→ Task requirements
Select the lines that contain "from" and copy each of them.

--- Begin Recorded data ---

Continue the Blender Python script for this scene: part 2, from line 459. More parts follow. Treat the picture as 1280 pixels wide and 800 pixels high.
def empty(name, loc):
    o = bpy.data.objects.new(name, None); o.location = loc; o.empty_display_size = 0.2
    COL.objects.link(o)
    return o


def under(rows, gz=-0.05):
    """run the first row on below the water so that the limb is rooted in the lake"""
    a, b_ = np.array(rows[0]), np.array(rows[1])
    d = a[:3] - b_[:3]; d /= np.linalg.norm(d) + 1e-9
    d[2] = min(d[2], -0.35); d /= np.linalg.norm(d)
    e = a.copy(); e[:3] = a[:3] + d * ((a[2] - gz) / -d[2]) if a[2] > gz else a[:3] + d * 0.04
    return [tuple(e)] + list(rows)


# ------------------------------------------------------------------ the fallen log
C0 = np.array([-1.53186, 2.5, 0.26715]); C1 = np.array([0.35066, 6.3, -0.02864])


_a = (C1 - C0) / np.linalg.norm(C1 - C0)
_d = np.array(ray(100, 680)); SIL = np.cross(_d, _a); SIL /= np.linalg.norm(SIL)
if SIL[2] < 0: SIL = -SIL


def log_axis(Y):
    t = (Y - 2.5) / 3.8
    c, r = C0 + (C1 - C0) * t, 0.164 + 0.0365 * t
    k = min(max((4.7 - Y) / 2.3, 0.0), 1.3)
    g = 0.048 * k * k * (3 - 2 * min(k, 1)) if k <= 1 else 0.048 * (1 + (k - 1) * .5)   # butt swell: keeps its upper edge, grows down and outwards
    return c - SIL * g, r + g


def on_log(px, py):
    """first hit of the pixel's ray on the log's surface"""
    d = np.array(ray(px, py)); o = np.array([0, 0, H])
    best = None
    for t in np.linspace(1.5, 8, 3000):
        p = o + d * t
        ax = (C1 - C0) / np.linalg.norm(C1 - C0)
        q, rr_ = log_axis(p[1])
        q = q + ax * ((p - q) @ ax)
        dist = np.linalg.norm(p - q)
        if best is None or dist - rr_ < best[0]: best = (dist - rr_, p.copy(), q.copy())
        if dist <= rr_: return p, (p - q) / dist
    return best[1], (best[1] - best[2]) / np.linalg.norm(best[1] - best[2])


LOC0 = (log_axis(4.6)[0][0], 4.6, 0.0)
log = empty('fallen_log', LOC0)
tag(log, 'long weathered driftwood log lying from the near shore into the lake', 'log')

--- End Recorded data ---

→ Written reply
Continue the Blender Python script for this scene: part 2, from line 459. More parts follow. Treat the picture as 1280 pixels wide and 800 pixels high.
tag(log, 'long weathered driftwood log lying from the near shore into the lake', 'log')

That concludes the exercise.